What needs to be done: Leave out any picture and return the remaining listing below exactly as given.

Source data:
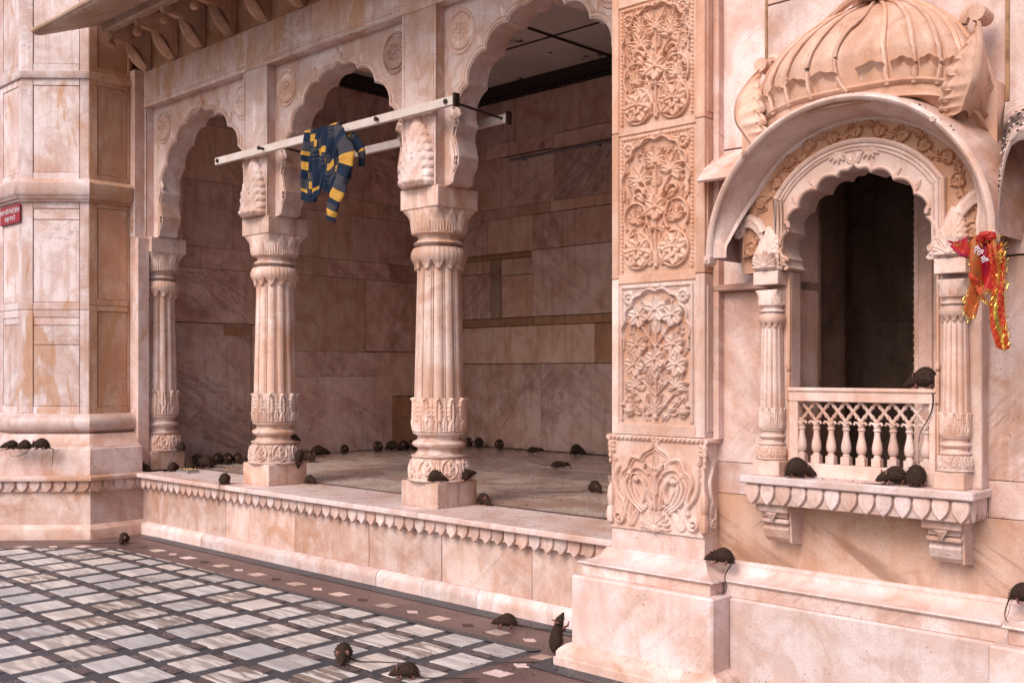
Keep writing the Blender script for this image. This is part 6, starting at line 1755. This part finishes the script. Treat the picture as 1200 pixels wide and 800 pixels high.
# second column
rat('rat perched high on the moulding of the second column base', (-7.74, 5.38, .965), D(60), 'ball', .85, 'none', seed=14)
rat('rat climbing head down on the right side of the second column plinth', (-7.635, 5.39, .82), D(-60), 'crouch', 1.0, 'none', pitch=D(-75), seed=15)
rat('dark rat on the floor against the right side of the second column plinth', (-7.56, 5.44, LZ2), D(20), 'ball', .85, 'none', seed=16)
rat('rat behind the second column looking right along the wall', (-9.86, 7.22, LZ2), RT+.3, 'crouch', 1.45, 'none', seed=17)
rat('rat hunched behind the second column with tail hanging towards the viewer', (-9.40, 6.72, LZ2), TOW+.9, 'crouch', 1.4, 'back', seed=18)
rat('single rat sitting up against the hall wall between the columns', (-10.05, 7.72, LZ2), TOW, 'ball', 1.15, 'none', seed=19)
for k, (x, y) in enumerate([(-9.98, 8.18), (-9.94, 8.40), (-9.91, 8.53), (-9.88, 8.66), (-9.88, 8.78)]):
    rat(['first rat left of the largest column, apart from the rest against the wall', 'second rat from the left in the row ending at the largest column', 'third rat from the left in the row ending at the largest column', 'fourth rat from the left in the row ending at the largest column', 'rat partly hidden by the largest column at the end of the row'][k], (x, y, LZ2), [TOW, .6, -1.2, TOW+.3, 1.0][k], ['ball', 'crouch'][k % 2], 1.35, 'none', seed=40+k, group='rats along the far end of the left hall wall')
# third column
rat('brown rat resting on the front corner of the largest column plinth', (-5.565, 5.115, .786), RT-.1, 'ball', 1.05, 'none', seed=50)
rat('rat clinging beside the base of the largest column on its right', (-5.475, 5.36, .80), D(70), 'ball', .9, 'none', pitch=D(30), seed=51)
rat('dark rat on the ledge at the right foot of the largest column', (-5.43, 5.47, LZ2), D(-10), 'crouch', .95, 'none', seed=52)
# hall floor at right
rat('dark rat at the back wall just right of the largest column', (-9.73, 9.50, LZ2), TOW, 'crouch', 1.35, 'none', seed=53)
rat('second dark rat at the back wall right of the largest column', (-9.56, 9.52, LZ2), 2.4, 'ball', 1.4, 'none', seed=54)
rat('lone rat sitting against the back wall beside the crack in the marble', (-9.15, 9.48, LZ2), TOW, 'ball', 1.35, tailpts=[(-9.05, 9.55, .61), (-8.85, 9.55, .605), (-8.6, 9.56, .605)], seed=55)
rat('slim rat walking right by the back wall with arched tail', (-8.33, 9.26, LZ2), RT-.3, 'walk', 1.05, 'up', seed=56)
rat('slim rat walking right across the middle of the hall floor', (-6.87, 8.02, LZ2), RT-.25, 'walk', 1.02, tailpts=[(-7.02, 7.91, .64), (-7.12, 7.85, .68), (-7.26, 7.78, .74)], seed=57)
rat('round rat against the back wall at the right, near the carved pillar', (-7.87, 9.49, LZ2), RT-.2, 'ball', 1.35, 'none', seed=58)
rat('rat on the hall floor near the carved pillar, tail laid out left', (-5.33, 6.66, LZ2), TOW+.6, 'ball', 1.05, tailpts=[(-5.44, 6.58, .606), (-5.55, 6.47, .604), (-5.66, 6.38, .604), (-5.70, 6.37, .61)], seed=59)
# pillar and window
rat('rat on the stepped base of the carved pillar by the wall, tail curled below', (-2.78, 4.47, .638), D(190), 'crouch', .90, tailpts=[(-2.72, 4.41, .60), (-2.70, 4.39, .55), (-2.715, 4.385, .51), (-2.755, 4.385, .525)], seed=60)
rat('round grey brown rat on the window ledge beside the left column', (-2.345, 4.445, 1.101), RT-.15, 'ball', 1.0, 'none', seed=61)
rat('left of the two rats side by side on the window ledge, head down', (-1.90, 4.45, 1.101), LF+.1, 'crouch', .88, tailpts=[(-1.88, 4.41, 1.106), (-1.95, 4.395, 1.104), (-2.02, 4.40, 1.104)], seed=62)
rat('right of the two rats side by side on the window ledge, seen from behind', (-1.80, 4.465, 1.101), D(100), 'ball', .98, 'none', seed=63)
rat('rat sitting on the balustrade rail with its tail hanging over the balusters', (-1.80, 4.535, 1.52), D(190), 'ball', 1.02, tailpts=[(-1.745, 4.50, 1.535), (-1.74, 4.49, 1.46), (-1.755, 4.488, 1.40), (-1.79, 4.488, 1.34), (-1.80, 4.488, 1.29)], seed=64)
rat('dark rat on the plinth top at the right edge of the picture', (-1.36, 4.50, .655), D(10), 'crouch', .92, tailpts=[(-1.43, 4.47, .65), (-1.43, 4.44, .60), (-1.40, 4.43, .57)], seed=65)

# ================================================================== FOOD TRAY, GRAIN, DROPPINGS
tr = thing('food_tray', (-9.30, 5.22, LZ), 'small flat metal tray heaped with grain on the ledge by the huddle of rats', 'tray')
MB().box(-9.40, -9.20, 5.16, 5.30, LZ+.001, LZ+.022, b=.006).obj('tray', 'steel', tr)
m = MB()
for k in range(60): m.ball((float(rng.uniform(-9.39, -9.21)), float(rng.uniform(5.17, 5.29)), LZ+.026+float(rng.uniform(0, .008))), .008, 5)
tag(m.obj('grain', 'crumb', tr), kind='stuff')
def scatter(n, fn, mat, r0, r1, nm):
    m = MB()
    for _ in range(n):
        x, y, z = fn(); r = float(rng.uniform(r0, r1)); a = float(rng.uniform(0, PI)); ca, sa = math.cos(a)*r*1.8, math.sin(a)*r*1.8
        m.add([(x-ca, y-sa, z), (x+sa*.5, y-ca*.5, z+r), (x+ca, y+sa, z), (x-sa*.5, y+ca*.5, z+r*.9), (x, y, z+r*1.3)], [(0, 1, 4), (1, 2, 4), (2, 3, 4), (3, 0, 4)])
    return tag(m.obj(nm, mat), None, None, None, 'stuff')
U = lambda a, b_: float(rng.uniform(a, b_))
scatter(260, lambda: (U(-9.9, -8.6), U(5.6, 6.9), LZ), 'crumb', .003, .007, 'grain_on_floor')
scatter(70, lambda: (U(-5.9, -5.2), U(5.0, 5.9), LZ), 'crumb', .002, .0045, 'grain_on_floor')
scatter(900, lambda: (U(-10, -4.2), 5.5+4.1*U(0, 1)**1.3, LZ), 'drop', .003, .007, 'droppings_in_hall')
scatter(260, lambda: (U(-9.5, -3.7), U(4.86, 5.5), LZ+.001), 'drop', .002, .0045, 'droppings_on_ledge')
scatter(520, lambda: (U(-8.5, -3.6), 4.85-U(0, 1)**1.5*2.0, .006), 'drop', .002, .0045, 'droppings_on_floor')
scatter(60, lambda: (U(-4.2, -3.6), U(3.9, 4.7), .009), 'drop', .003, .006, 'droppings_on_floor')
scatter(14, lambda: (U(-2.5, -2.0), U(4.39, 4.46), 1.101), 'drop', .003, .005, 'droppings_on_window_ledge')
print('objects', len(bpy.data.objects), 'tiles', ntile)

Solution to this exercise:
Keep writing the Blender script for this image. This is part 6, starting at line 1755. This part finishes the script. Treat the picture as 1200 pixels wide and 800 pixels high.
# second column
rat('rat perched high on the moulding of the second column base', (-7.74, 5.38, .965), D(60), 'ball', .85, 'none', seed=14)
rat('rat climbing head down on the right side of the second column plinth', (-7.635, 5.39, .82), D(-60), 'crouch', 1.0, 'none', pitch=D(-75), seed=15)
rat('dark rat on the floor against the right side of the second column plinth', (-7.56, 5.44, LZ2), D(20), 'ball', .85, 'none', seed=16)
rat('rat behind the second column looking right along the wall', (-9.86, 7.22, LZ2), RT+.3, 'crouch', 1.45, 'none', seed=17)
rat('rat hunched behind the second column with tail hanging towards the viewer', (-9.40, 6.72, LZ2), TOW+.9, 'crouch', 1.4, 'back', seed=18)
rat('single rat sitting up against the hall wall between the columns', (-10.05, 7.72, LZ2), TOW, 'ball', 1.15, 'none', seed=19)
for k, (x, y) in enumerate([(-9.98, 8.18), (-9.94, 8.40), (-9.91, 8.53), (-9.88, 8.66), (-9.88, 8.78)]):
    rat(['first rat left of the largest column, apart from the rest against the wall', 'second rat from the left in the row ending at the largest column', 'third rat from the left in the row ending at the largest column', 'fourth rat from the left in the row ending at the largest column', 'rat partly hidden by the largest column at the end of the row'][k], (x, y, LZ2), [TOW, .6, -1.2, TOW+.3, 1.0][k], ['ball', 'crouch'][k % 2], 1.35, 'none', seed=40+k, group='rats along the far end of the left hall wall')
# third column
rat('brown rat resting on the front corner of the largest column plinth', (-5.565, 5.115, .786), RT-.1, 'ball', 1.05, 'none', seed=50)
rat('rat clinging beside the base of the largest column on its right', (-5.475, 5.36, .80), D(70), 'ball', .9, 'none', pitch=D(30), seed=51)
rat('dark rat on the ledge at the right foot of the largest column', (-5.43, 5.47, LZ2), D(-10), 'crouch', .95, 'none', seed=52)
# hall floor at right
rat('dark rat at the back wall just right of the largest column', (-9.73, 9.50, LZ2), TOW, 'crouch', 1.35, 'none', seed=53)
rat('second dark rat at the back wall right of the largest column', (-9.56, 9.52, LZ2), 2.4, 'ball', 1.4, 'none', seed=54)
rat('lone rat sitting against the back wall beside the crack in the marble', (-9.15, 9.48, LZ2), TOW, 'ball', 1.35, tailpts=[(-9.05, 9.55, .61), (-8.85, 9.55, .605), (-8.6, 9.56, .605)], seed=55)
rat('slim rat walking right by the back wall with arched tail', (-8.33, 9.26, LZ2), RT-.3, 'walk', 1.05, 'up', seed=56)
rat('slim rat walking right across the middle of the hall floor', (-6.87, 8.02, LZ2), RT-.25, 'walk', 1.02, tailpts=[(-7.02, 7.91, .64), (-7.12, 7.85, .68), (-7.26, 7.78, .74)], seed=57)
rat('round rat against the back wall at the right, near the carved pillar', (-7.87, 9.49, LZ2), RT-.2, 'ball', 1.35, 'none', seed=58)
rat('rat on the hall floor near the carved pillar, tail laid out left', (-5.33, 6.66, LZ2), TOW+.6, 'ball', 1.05, tailpts=[(-5.44, 6.58, .606), (-5.55, 6.47, .604), (-5.66, 6.38, .604), (-5.70, 6.37, .61)], seed=59)
# pillar and window
rat('rat on the stepped base of the carved pillar by the wall, tail curled below', (-2.78, 4.47, .638), D(190), 'crouch', .90, tailpts=[(-2.72, 4.41, .60), (-2.70, 4.39, .55), (-2.715, 4.385, .51), (-2.755, 4.385, .525)], seed=60)
rat('round grey brown rat on the window ledge beside the left column', (-2.345, 4.445, 1.101), RT-.15, 'ball', 1.0, 'none', seed=61)
rat('left of the two rats side by side on the window ledge, head down', (-1.90, 4.45, 1.101), LF+.1, 'crouch', .88, tailpts=[(-1.88, 4.41, 1.106), (-1.95, 4.395, 1.104), (-2.02, 4.40, 1.104)], seed=62)
rat('right of the two rats side by side on the window ledge, seen from behind', (-1.80, 4.465, 1.101), D(100), 'ball', .98, 'none', seed=63)
rat('rat sitting on the balustrade rail with its tail hanging over the balusters', (-1.80, 4.535, 1.52), D(190), 'ball', 1.02, tailpts=[(-1.745, 4.50, 1.535), (-1.74, 4.49, 1.46), (-1.755, 4.488, 1.40), (-1.79, 4.488, 1.34), (-1.80, 4.488, 1.29)], seed=64)
rat('dark rat on the plinth top at the right edge of the picture', (-1.36, 4.50, .655), D(10), 'crouch', .92, tailpts=[(-1.43, 4.47, .65), (-1.43, 4.44, .60), (-1.40, 4.43, .57)], seed=65)

# ================================================================== FOOD TRAY, GRAIN, DROPPINGS
tr = thing('food_tray', (-9.30, 5.22, LZ), 'small flat metal tray heaped with grain on the ledge by the huddle of rats', 'tray')
MB().box(-9.40, -9.20, 5.16, 5.30, LZ+.001, LZ+.022, b=.006).obj('tray', 'steel', tr)
m = MB()
for k in range(60): m.ball((float(rng.uniform(-9.39, -9.21)), float(rng.uniform(5.17, 5.29)), LZ+.026+float(rng.uniform(0, .008))), .008, 5)
tag(m.obj('grain', 'crumb', tr), kind='stuff')
def scatter(n, fn, mat, r0, r1, nm):
    m = MB()
    for _ in range(n):
        x, y, z = fn(); r = float(rng.uniform(r0, r1)); a = float(rng.uniform(0, PI)); ca, sa = math.cos(a)*r*1.8, math.sin(a)*r*1.8
        m.add([(x-ca, y-sa, z), (x+sa*.5, y-ca*.5, z+r), (x+ca, y+sa, z), (x-sa*.5, y+ca*.5, z+r*.9), (x, y, z+r*1.3)], [(0, 1, 4), (1, 2, 4), (2, 3, 4), (3, 0, 4)])
    return tag(m.obj(nm, mat), None, None, None, 'stuff')
U = lambda a, b_: float(rng.uniform(a, b_))
scatter(260, lambda: (U(-9.9, -8.6), U(5.6, 6.9), LZ), 'crumb', .003, .007, 'grain_on_floor')
scatter(70, lambda: (U(-5.9, -5.2), U(5.0, 5.9), LZ), 'crumb', .002, .0045, 'grain_on_floor')
scatter(900, lambda: (U(-10, -4.2), 5.5+4.1*U(0, 1)**1.3, LZ), 'drop', .003, .007, 'droppings_in_hall')
scatter(260, lambda: (U(-9.5, -3.7), U(4.86, 5.5), LZ+.001), 'drop', .002, .0045, 'droppings_on_ledge')
scatter(520, lambda: (U(-8.5, -3.6), 4.85-U(0, 1)**1.5*2.0, .006), 'drop', .002, .0045, 'droppings_on_floor')
scatter(60, lambda: (U(-4.2, -3.6), U(3.9, 4.7), .009), 'drop', .003, .006, 'droppings_on_floor')
scatter(14, lambda: (U(-2.5, -2.0), U(4.39, 4.46), 1.101), 'drop', .003, .005, 'droppings_on_window_ledge')
print('objects', len(bpy.data.objects), 'tiles', ntile)